Toen ik gisteren de hond uitliet, werd ik zelf weer eens ondersteboven gescholden. Want hij liep niet aan de korte lijn naast mijn benen, maar genoot van de vrijheid die ik hem gaf. Mensen, en niet alleen die eeuwige ‘wielrenners’ vinden dat maar niks; ze zijn bang of anderszins. Misschien willen ze alleen maar zeuren, schelden en mopperen, daar houd ik het gemakshalve (?) op. De volksaard, weet u wel. Want mijn hond is bijna perfect onder controle, hij doet niets verkeerds en gaat op afstand aan de kant als ik dat tegen hem zeg. Maar toch moet ik hem vasthouden. Niet gewoon gezegd, maar vol verwijten en beledigingen mijn kant op geslingerd. Dat gaat van homo, via sukkel en vuile idioot tot eikel. Zomaar, terwijl er niets aan de hand is. Ja, er loopt een hond los in het buitengebied van dat toch zo gemoedelijke, Brabantse land.
Sinds een half jaar ben ik weer druk in het proces van werving en selectie. Ik kom daar hier nog wel in wat breder perspectief op terug, maar werkelijk de allereerste reactie op de allereerste afwijzing van de allereerste sollicitant, was er één van woede, verwijt en hevig gezeur. Zuigen in plaats van communiceren.
Sinds die eerste afwijzing, heb ik een wereld over me heen gekregen. Dertig jaar ervaring, maar dit was in zijn volle omvang en hevigheid toch echt nieuw. Sollicitanten, en volgens hun cv niet de eersten de besten, die achteraf (altijd achteraf) bijvoorbeeld vinden dat ik de verkeerde vragen had gesteld en erger. Er is van alles mis met mijn manier van afwijzen. Of die sollicitant die me niet serieus neemt, omdat ik te weinig volgers op LinkedIn heb. Roept u maar. Met aan de andere kant ook zoveel complimenten, meer dan ooit. Van ‘een fantastisch gesprek, waar naar mij werd geluisterd en waar ik helemaal mezelf kon zijn’ tot ‘eindelijk een recruiter die doorheeft waar het om gaat in je carrière’. (Terwijl ik helemaal geen ‘recruiter’ ben, maar dat terzijde.)
Wat ik bedoel, en waarmee ik dit afsluit, het is altijd zo vreselijk zwart of zo oogverblindend wit. De nuance ontbreekt. En iedereen roept maar wat hem of haar voor de bek komt. Bij het uitlaten van je hond of na een carrièregesprek. Geen vragen en geen twijfel.
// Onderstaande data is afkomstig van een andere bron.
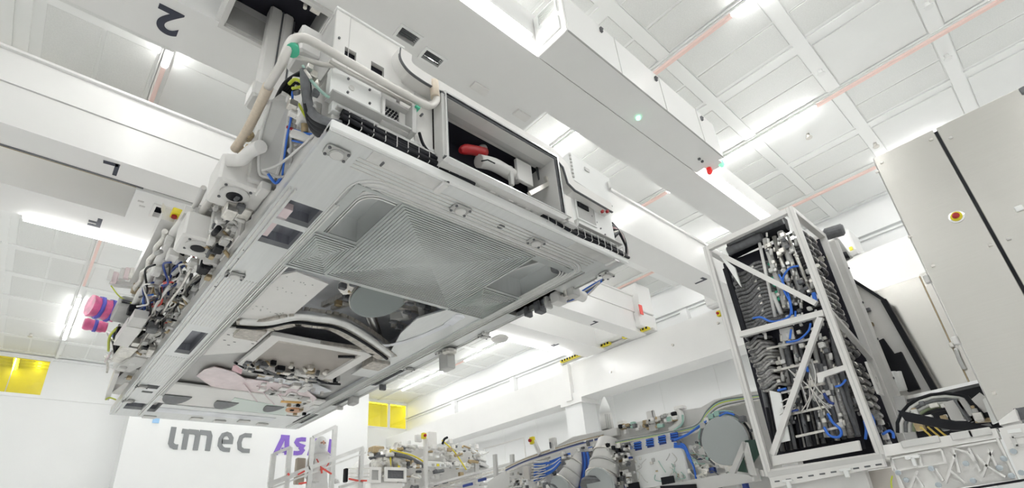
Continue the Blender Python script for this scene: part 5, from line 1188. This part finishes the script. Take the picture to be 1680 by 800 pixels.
# white perforated panels, black ports
gbox('white_panel', 1082, 765, 92, 56, .06, 6.58, WHITE)
for k in range(26):
    px, py = lr.uniform(1040, 1128), lr.uniform(742, 790)
    if lr.random() < .6: gtube('panel_tube', [(px, py), (px + lr.uniform(-8, 8), py + lr.uniform(3, 10)), (px + lr.uniform(-14, 14), py + lr.uniform(8, 20))], .006, lr.choice([SILV, GREYP, TEAL, LGREY]), x=6.54, n=5)
    else: gbox('panel_fitting', px, py, lr.uniform(2, 6), lr.uniform(2, 6), .03, 6.55, lr.choice([GREYP, SILV, LGREY, BRONZE]), .003)
for px, py, w_, h_ in ((1095, 789, 22, 14), (1038, 799, 24, 14), (1174, 791, 8, 8), (1196, 788, 7, 8)): gbox('port', px, py, w_, h_, .03, 6.5, BLACK, .003)
gbar('lower_rail', (1080, 806), (1245, 778), .14, LGREY, x=6.5)
gbar('lower_slot', (1085, 800), (1142, 797), .05, BLACK, x=6.46)
# triangular stay and green plate
for a, b in (((1202, 776), (1223, 726)), ((1222, 726), (1236, 780)), ((1202, 780), (1236, 784))): gbar('stay', a, b, .06, LGREY, x=6.3)
obj('stay_plate', MB().prism([G(1222, 722, 6.45), G(1243, 720, 6.45), G(1245, 745, 6.45), G(1232, 765, 6.45), G(1222, 750, 6.45)], (.02, 0, 0)), DKGREEN, N)
obj('stay_plate', MB().prism([G(1206, 772, 6.4), G(1218, 748, 6.4), G(1226, 775, 6.4)], (.02, 0, 0)), DKGREEN, N)
for k in range(16):
    gbox('fitting', lr.uniform(1150, 1250), lr.uniform(765, 800), lr.uniform(3, 10), lr.uniform(3, 10), .06, 6.5, lr.choice([SILV, TEAL, DGREY, LGREY, NAVY, OFFW]), .004)
# top-side devices
cn = G(993, 700, 6.8)
def gz(px, py, x=6.8): return G(px, py, x)
obj('cone', MB().tube([gz(993, 678), gz(992, 665), gz(991, 651)], [.10, .068, .014], 16), WHITE, N, 'white pointed cone')
obj('cone_base', MB().tube([gz(997, 704), gz(993, 678)], [.10, .10], 16), LGREY, N)
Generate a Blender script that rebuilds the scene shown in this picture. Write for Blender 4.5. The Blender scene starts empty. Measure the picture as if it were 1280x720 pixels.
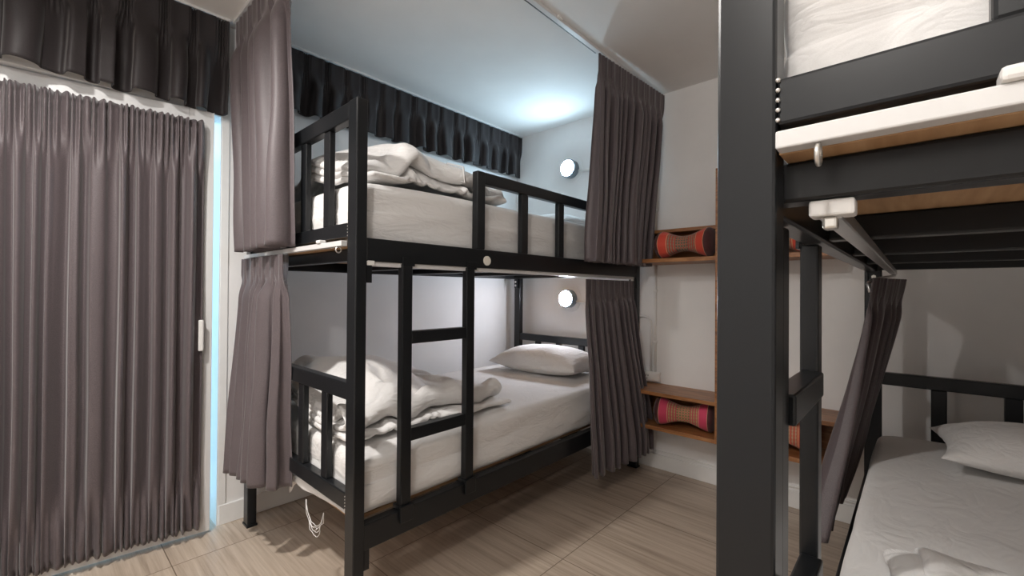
import bpy, bmesh, math, random
from mathutils import Vector, Matrix, noise

S = bpy.context.scene
COL = S.collection
PI = math.pi
H = 1.2                      # eye height of the camera
WY, BX = 2.61, 2.90          # inner faces: door wall (y) and lamp wall (x)
CZ = 2.55                    # ceiling height

# ------------------------------------------------------------------ materials
def new_mat(name):
    m = bpy.data.materials.new(name); m.use_nodes = True
    nt = m.node_tree; b = nt.nodes['Principled BSDF']
    return m, nt, b

def N(nt, kind, **kw):
    n = nt.nodes.new(kind)
    for k, v in kw.items():
        if k.startswith('i_'):
            key = k[2:]
            n.inputs[int(key) if key.isdigit() else key.replace('_', ' ')].default_value = v
        else:
            setattr(n, k, v)
    return n

def L(nt, a, b): nt.links.new(a, b)

def math_node(nt, op, a, b=None):
    n = nt.nodes.new('ShaderNodeMath'); n.operation = op
    for i, v in enumerate((a, b)):
        if v is None: continue
        if isinstance(v, (int, float)): n.inputs[i].default_value = v
        else: nt.links.new(v, n.inputs[i])
    return n.outputs[0]

def ramp(nt, fac, stops, interp='LINEAR'):
    r = nt.nodes.new('ShaderNodeValToRGB'); r.color_ramp.interpolation = interp
    e = r.color_ramp.elements
    while len(e) < len(stops): e.new(0.5)
    for el, (p, c) in zip(e, stops):
        el.position = p; el.color = (*c, 1)
    nt.links.new(fac, r.inputs[0])
    return r.outputs[0]

def bump(nt, b, height, strength, dist=0.01, normal=None):
    n = nt.nodes.new('ShaderNodeBump'); n.inputs['Strength'].default_value = strength
    n.inputs['Distance'].default_value = dist
    nt.links.new(height, n.inputs['Height'])
    if normal is not None: nt.links.new(normal, n.inputs['Normal'])
    nt.links.new(n.outputs[0], b.inputs['Normal'])
    return n.outputs[0]

def plain(name, col, rough=0.5, metal=0.0, noise_scale=0, bstr=0.0, var=0.0, coat=0.0, spec=0.5):
    m, nt, b = new_mat(name)
    b.inputs['Base Color'].default_value = (*col, 1)
    b.inputs['Roughness'].default_value = rough
    b.inputs['Metallic'].default_value = metal
    b.inputs['Coat Weight'].default_value = coat
    b.inputs['Specular IOR Level'].default_value = spec
    if noise_scale:
        tc = N(nt, 'ShaderNodeTexCoord')
        nz = N(nt, 'ShaderNodeTexNoise', i_Scale=noise_scale, i_Detail=6.0)
        L(nt, tc.outputs['Object'], nz.inputs['Vector'])
        if bstr: bump(nt, b, nz.outputs['Fac'], bstr, 0.004)
        if var:
            c0 = tuple(x * (1 - var) for x in col); c1 = tuple(min(1, x * (1 + var)) for x in col)
            L(nt, ramp(nt, nz.outputs['Fac'], [(0.3, c0), (0.7, c1)]), b.inputs['Base Color'])
    return m

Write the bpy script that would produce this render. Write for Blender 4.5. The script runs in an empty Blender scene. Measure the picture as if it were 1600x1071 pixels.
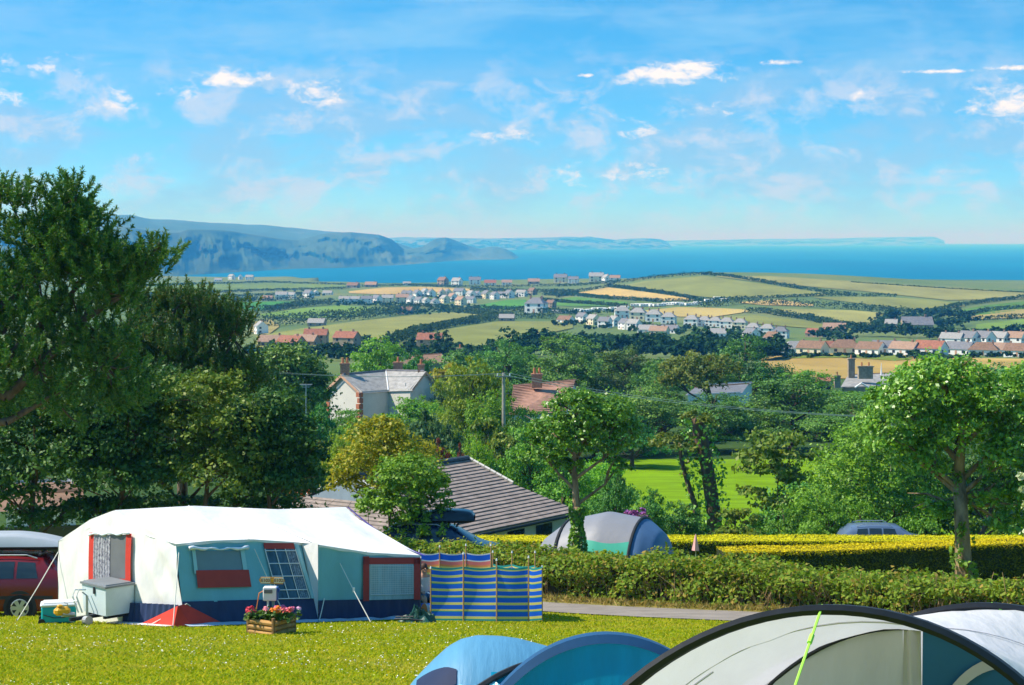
import bpy, math, random
import numpy as np
from mathutils import Vector, Matrix, noise as mnoise

random.seed(7)
RNG = np.random.default_rng(7)
SC = bpy.context.scene
COL = SC.collection
F = 2986.0            # focal length in photo pixels (1600 wide)
HX, HY = 800.0, 377.0 # principal column, horizon row
SEA = -75.0
R = math.radians

# ---------------------------------------------------------------- camera
cam_d = bpy.data.cameras.new('camera')
cam_d.sensor_width = 36.0
cam_d.lens = 36.0 * F / 1600.0
cam_d.shift_y = -(535.5 - HY) / 1600.0
cam_d.clip_start = 0.3
cam_d.clip_end = 200000.0
cam = bpy.data.objects.new('camera', cam_d)
cam.location = (0, 0, 0)
cam.rotation_euler = (R(90), 0, 0)
COL.objects.link(cam)
SC.camera = cam

# ---------------------------------------------------------------- sky and sun
SUN_EL, SUN_AZ = R(49), math.atan2(-0.998, 0.06)   # azimuth from +Y, clockwise positive to +X
to_sun = Vector((math.sin(SUN_AZ) * math.cos(SUN_EL), math.cos(SUN_AZ) * math.cos(SUN_EL), math.sin(SUN_EL)))
world = bpy.data.worlds.new('World'); SC.world = world
world.use_nodes = True
wn, wl = world.node_tree.nodes, world.node_tree.links
wn.clear()
def wnode(t, **kw):
    n = wn.new(t)
    for k, v in kw.items(): setattr(n, k, v)
    return n
def wmath(op, a, b=None, clamp=False):
    n = wn.new('ShaderNodeMath'); n.operation = op; n.use_clamp = clamp
    for i, s in enumerate((a, b)):
        if s is None: continue
        if isinstance(s, (int, float)): n.inputs[i].default_value = s
        else: wl.new(s, n.inputs[i])
    return n.outputs[0]
def wmix(fac, a, b):
    n = wn.new('ShaderNodeMix'); n.data_type = 'RGBA'
    for s, v in ((0, fac), (6, a), (7, b)):
        if isinstance(v, (int, float)): n.inputs[s].default_value = v
        elif isinstance(v, tuple): n.inputs[s].default_value = v
        else: wl.new(v, n.inputs[s])
    return n.outputs[2]
tc = wnode('ShaderNodeTexCoord')
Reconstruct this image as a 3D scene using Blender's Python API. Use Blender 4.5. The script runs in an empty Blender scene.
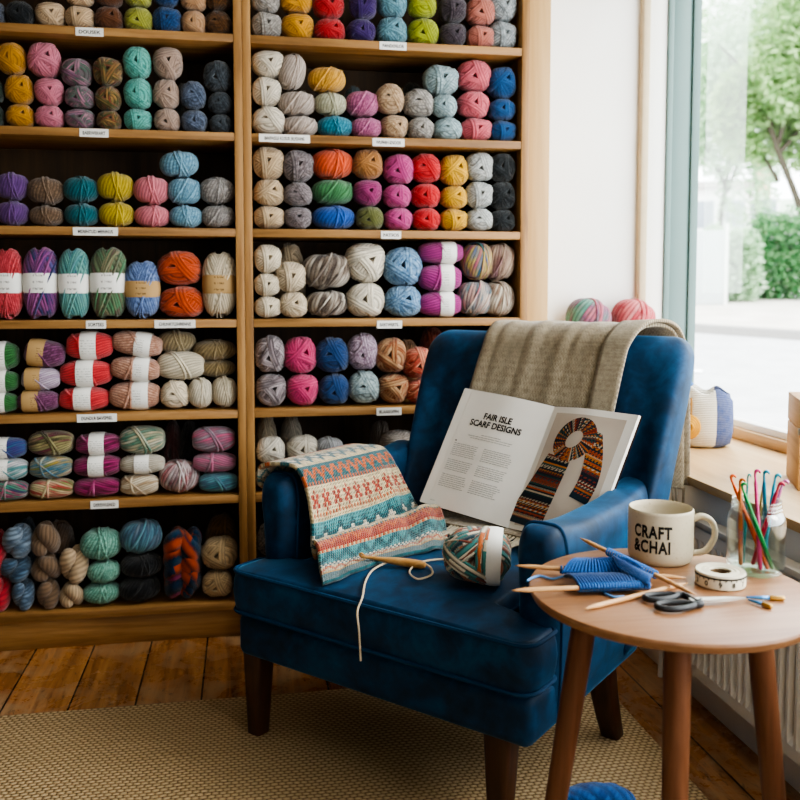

Wel altijd meningen. De ravijnen van verschil, op ieder gebied in de samenleving. Rijk/arm, winnaar/verliezer, dom/slim, jong/oud, goed/slecht. Het zijn altijd splitsingen, rechts of links, de weg door het midden is geblokkeerd en loopt even verderop dood.
Kortgeleden heb ik het schilderij De Schreeuw van Edvard Munch aan de muur gehangen. Ook zo’n kunstenaar. Ik herkende het, en heb het uitgeschreeuwd.